Martin was born in Geneva, the son of a Calvinist pastor, and by the age of eight he had started composing. When he was twelve he heard a performance of Bach’s St Matthew Passion, an experience which left an indelible impression on him. Following his father’s wishes he eventually entered the University of Geneva to study mathematics and physics, but soon decided instead that he was going to devote himself entirely to his music. His unique style draws on a wide variety of influences, including Renaissance music, French Impressionism and Schoenberg’s twelve-note system, but above all, Bach.


The first four movements of the Mass for Double Choir were completed in 1922, the Agnus Dei being added four years later, but Martin did not allow the work to be performed until 1963. After its premiere he explained why it had remained unseen and unheard for all those years: ‘I considered it to be a matter between God and myself,‘ he wrote. ‘I felt that a personal expression of religious belief should remain secret and hidden from public opinion.‘ 


Martin’s Mass is notable for its flowing rhythmic and melodic vitality – always at the service of the words – and the juxtaposition of austere, restrained music, often based around a pedal note, with rich harmonic writing of considerable passion and great beauty. Although there are no actual plainsong themes in the work, the influence of Gregorian plainsong is never far away, not least at the very opening where a simple, flowing alto line gradually unfolds, soon to be taken up by the sopranos and then supported by the full choirs.

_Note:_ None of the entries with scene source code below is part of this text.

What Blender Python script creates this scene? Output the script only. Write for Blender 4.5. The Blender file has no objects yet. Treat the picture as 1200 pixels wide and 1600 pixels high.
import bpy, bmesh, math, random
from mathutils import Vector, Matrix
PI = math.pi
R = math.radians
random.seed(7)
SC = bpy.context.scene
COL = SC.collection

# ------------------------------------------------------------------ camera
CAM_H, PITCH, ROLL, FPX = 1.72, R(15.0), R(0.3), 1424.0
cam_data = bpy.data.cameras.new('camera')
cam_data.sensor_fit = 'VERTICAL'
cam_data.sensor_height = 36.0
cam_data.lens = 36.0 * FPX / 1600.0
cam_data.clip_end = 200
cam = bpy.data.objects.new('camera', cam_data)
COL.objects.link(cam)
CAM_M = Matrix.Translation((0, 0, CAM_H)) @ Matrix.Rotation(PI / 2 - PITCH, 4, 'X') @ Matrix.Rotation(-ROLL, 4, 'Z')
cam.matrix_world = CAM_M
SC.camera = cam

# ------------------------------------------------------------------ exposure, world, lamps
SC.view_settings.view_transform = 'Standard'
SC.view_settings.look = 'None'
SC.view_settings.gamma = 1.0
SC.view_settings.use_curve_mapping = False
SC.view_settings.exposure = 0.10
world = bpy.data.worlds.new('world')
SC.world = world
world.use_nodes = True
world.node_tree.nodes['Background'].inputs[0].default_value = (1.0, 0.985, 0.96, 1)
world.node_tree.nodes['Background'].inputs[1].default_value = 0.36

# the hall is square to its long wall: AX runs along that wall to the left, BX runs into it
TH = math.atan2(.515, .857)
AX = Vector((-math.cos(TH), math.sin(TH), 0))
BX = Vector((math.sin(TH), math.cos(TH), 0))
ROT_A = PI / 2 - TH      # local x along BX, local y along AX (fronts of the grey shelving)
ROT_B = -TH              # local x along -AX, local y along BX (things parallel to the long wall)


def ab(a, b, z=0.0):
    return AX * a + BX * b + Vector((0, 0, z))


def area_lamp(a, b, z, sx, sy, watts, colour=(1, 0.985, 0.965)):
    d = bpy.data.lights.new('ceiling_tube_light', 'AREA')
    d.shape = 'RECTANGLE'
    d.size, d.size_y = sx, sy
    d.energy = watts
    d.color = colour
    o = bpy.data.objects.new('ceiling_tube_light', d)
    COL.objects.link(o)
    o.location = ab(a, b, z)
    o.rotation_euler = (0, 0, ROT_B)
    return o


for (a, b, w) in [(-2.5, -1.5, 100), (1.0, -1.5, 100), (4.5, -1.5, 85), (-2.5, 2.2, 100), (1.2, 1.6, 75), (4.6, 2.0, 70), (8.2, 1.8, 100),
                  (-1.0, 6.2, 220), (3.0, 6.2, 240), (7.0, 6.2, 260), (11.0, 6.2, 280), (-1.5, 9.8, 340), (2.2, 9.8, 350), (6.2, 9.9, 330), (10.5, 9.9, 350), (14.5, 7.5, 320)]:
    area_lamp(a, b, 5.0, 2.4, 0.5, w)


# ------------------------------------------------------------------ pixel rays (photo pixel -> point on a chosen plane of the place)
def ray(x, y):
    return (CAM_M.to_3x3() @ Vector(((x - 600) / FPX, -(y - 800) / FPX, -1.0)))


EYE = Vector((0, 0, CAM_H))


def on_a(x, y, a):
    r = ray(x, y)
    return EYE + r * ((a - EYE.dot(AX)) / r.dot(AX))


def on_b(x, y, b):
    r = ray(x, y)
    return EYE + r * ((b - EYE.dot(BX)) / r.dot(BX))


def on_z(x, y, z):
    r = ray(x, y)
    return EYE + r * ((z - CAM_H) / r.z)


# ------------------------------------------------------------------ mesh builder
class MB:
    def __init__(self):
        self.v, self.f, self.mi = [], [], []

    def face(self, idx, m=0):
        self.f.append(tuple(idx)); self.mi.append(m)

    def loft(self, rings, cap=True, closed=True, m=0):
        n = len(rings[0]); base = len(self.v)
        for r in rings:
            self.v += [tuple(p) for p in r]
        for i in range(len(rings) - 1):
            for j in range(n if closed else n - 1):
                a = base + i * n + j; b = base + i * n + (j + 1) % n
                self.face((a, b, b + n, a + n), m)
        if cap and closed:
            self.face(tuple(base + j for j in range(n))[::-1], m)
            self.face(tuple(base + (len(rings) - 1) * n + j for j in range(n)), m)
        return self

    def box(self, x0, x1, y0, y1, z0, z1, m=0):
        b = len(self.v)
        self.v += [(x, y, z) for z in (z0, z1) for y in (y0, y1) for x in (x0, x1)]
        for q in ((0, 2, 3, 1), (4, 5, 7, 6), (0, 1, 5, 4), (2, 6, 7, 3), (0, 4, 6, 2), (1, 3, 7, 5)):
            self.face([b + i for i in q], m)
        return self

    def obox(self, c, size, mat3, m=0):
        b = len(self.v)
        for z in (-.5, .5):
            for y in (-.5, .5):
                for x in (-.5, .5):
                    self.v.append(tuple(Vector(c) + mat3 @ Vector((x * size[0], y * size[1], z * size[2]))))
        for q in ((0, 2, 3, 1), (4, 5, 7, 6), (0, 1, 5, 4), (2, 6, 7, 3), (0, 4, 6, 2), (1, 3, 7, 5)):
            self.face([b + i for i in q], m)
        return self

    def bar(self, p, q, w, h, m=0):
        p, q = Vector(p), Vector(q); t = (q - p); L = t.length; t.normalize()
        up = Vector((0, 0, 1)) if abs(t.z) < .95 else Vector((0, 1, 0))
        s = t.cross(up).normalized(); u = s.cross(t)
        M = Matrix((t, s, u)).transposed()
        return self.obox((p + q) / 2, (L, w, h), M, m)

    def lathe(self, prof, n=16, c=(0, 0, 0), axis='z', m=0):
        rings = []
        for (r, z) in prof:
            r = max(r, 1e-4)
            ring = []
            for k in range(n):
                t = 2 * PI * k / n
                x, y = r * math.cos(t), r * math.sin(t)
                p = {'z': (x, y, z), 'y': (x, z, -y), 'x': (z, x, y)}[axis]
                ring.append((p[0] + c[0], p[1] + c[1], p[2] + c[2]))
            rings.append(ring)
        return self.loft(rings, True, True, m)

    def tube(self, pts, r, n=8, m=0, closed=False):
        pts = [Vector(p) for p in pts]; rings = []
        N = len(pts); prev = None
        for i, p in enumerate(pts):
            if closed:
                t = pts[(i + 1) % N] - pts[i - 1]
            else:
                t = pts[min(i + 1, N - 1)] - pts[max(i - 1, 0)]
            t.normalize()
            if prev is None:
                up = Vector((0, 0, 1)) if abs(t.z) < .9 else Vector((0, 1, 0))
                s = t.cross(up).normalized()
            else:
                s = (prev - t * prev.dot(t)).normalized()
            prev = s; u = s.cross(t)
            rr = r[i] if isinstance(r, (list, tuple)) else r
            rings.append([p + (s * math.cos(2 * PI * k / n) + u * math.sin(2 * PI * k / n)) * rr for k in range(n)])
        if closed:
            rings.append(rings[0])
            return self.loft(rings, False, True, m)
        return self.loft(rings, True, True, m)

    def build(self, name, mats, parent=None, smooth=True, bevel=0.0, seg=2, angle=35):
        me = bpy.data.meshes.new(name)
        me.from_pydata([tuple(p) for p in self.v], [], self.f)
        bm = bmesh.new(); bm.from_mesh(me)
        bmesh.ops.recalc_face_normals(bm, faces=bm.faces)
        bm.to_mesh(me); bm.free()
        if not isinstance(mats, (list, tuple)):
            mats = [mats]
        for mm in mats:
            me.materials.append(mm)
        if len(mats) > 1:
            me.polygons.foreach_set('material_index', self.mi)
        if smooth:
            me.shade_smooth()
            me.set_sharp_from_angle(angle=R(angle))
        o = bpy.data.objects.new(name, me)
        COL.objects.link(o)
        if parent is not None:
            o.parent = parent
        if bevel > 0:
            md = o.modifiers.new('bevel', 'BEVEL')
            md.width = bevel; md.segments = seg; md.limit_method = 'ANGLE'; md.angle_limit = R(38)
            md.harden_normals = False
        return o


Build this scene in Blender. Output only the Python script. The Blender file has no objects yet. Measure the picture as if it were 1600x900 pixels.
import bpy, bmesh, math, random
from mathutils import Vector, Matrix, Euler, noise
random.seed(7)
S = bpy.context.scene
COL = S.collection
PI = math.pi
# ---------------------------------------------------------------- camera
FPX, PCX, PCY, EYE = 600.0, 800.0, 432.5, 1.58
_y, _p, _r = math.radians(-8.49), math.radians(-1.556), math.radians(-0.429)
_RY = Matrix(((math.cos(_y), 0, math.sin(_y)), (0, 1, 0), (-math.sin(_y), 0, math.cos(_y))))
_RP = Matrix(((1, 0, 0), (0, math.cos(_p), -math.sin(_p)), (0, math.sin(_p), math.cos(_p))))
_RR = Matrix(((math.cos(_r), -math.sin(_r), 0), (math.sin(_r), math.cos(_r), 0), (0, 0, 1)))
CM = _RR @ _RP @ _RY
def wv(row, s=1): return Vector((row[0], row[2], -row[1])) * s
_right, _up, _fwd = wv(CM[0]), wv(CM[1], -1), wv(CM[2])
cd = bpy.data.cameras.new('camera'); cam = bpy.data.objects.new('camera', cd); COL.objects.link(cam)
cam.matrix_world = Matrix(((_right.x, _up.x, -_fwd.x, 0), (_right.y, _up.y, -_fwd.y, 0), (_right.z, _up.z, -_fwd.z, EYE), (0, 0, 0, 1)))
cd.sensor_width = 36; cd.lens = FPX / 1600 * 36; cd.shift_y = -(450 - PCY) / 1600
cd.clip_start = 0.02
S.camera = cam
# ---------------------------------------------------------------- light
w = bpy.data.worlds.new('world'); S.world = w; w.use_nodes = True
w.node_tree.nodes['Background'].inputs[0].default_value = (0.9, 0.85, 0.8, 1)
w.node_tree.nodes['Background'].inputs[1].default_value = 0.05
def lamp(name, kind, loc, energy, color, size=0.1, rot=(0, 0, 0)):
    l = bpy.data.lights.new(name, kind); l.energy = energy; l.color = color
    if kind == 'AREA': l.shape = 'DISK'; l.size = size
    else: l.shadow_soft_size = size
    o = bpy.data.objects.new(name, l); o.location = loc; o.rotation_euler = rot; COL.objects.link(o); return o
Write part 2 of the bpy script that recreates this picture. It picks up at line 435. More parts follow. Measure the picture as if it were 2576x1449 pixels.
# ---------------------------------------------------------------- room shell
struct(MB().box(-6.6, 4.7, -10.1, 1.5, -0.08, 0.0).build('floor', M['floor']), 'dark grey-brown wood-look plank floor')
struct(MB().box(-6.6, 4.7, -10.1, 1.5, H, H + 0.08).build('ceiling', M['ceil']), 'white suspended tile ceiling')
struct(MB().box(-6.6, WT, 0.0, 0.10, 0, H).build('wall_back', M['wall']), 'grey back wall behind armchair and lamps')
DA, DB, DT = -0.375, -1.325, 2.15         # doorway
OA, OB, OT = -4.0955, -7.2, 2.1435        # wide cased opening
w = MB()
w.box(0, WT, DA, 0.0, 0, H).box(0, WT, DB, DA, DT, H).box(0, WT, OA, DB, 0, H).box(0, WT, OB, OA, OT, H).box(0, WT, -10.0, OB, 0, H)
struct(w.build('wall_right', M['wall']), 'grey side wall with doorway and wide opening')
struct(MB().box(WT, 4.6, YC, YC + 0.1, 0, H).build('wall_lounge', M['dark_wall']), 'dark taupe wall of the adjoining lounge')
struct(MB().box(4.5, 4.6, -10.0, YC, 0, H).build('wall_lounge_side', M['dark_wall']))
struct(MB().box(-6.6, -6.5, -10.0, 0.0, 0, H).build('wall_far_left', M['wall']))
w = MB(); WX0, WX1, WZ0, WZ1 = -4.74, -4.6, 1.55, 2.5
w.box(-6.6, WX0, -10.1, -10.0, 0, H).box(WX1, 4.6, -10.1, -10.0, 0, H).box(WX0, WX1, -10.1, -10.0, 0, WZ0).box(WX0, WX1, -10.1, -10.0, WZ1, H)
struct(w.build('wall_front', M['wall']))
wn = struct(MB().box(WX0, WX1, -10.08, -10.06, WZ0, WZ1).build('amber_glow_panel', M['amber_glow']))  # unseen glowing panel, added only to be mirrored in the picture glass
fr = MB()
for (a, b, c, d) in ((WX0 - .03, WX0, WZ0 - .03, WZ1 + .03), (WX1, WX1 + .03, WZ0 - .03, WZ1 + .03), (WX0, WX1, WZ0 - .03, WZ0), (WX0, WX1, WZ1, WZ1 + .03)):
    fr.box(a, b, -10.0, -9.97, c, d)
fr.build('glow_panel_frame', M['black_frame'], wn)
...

Unusually, the Gloria begins calmly, with accumulating chords announcing ‘Gloria in excelsis Deo’. This leads into the movement proper, which after an energetic ‘Quoniam’ ends with a quiet ‘Cum sancto’ – another original touch. The Credo opens with appropriately strong statements from each choir. After a quietly ecstatic ‘Et incarnatus’, a passage which was particularly dear to Martin, comes the ‘Et resurrexit’, an exuberant canon based on the pentatonic scale.


In the Sanctus, gently undulating chords from the tenors and basses support an eloquent, falling phrase from the sopranos. The climax of the movement, and one of the most powerful moments in the whole work, is the section from ‘Pleni sunt coeli’ through to the final, ecstatic ‘Osanna’.


The separation between the two choirs is most marked in the eloquent Agnus Dei, which Martin added in 1926. The second choir provides a steady rhythmic foundation over which the first choir, mostly in unison, sings a plainsong-like melodic line that echoes the music of the opening Kyrie. The work reaches its peaceful conclusion with the two choirs combining for the final, heartfelt ‘Dona nobis pacem’.


Since its first performance in 1963 the reputation of Martin’s Mass has steadily grown, and it is now recognised as one of the great masterpieces of unaccompanied choral music.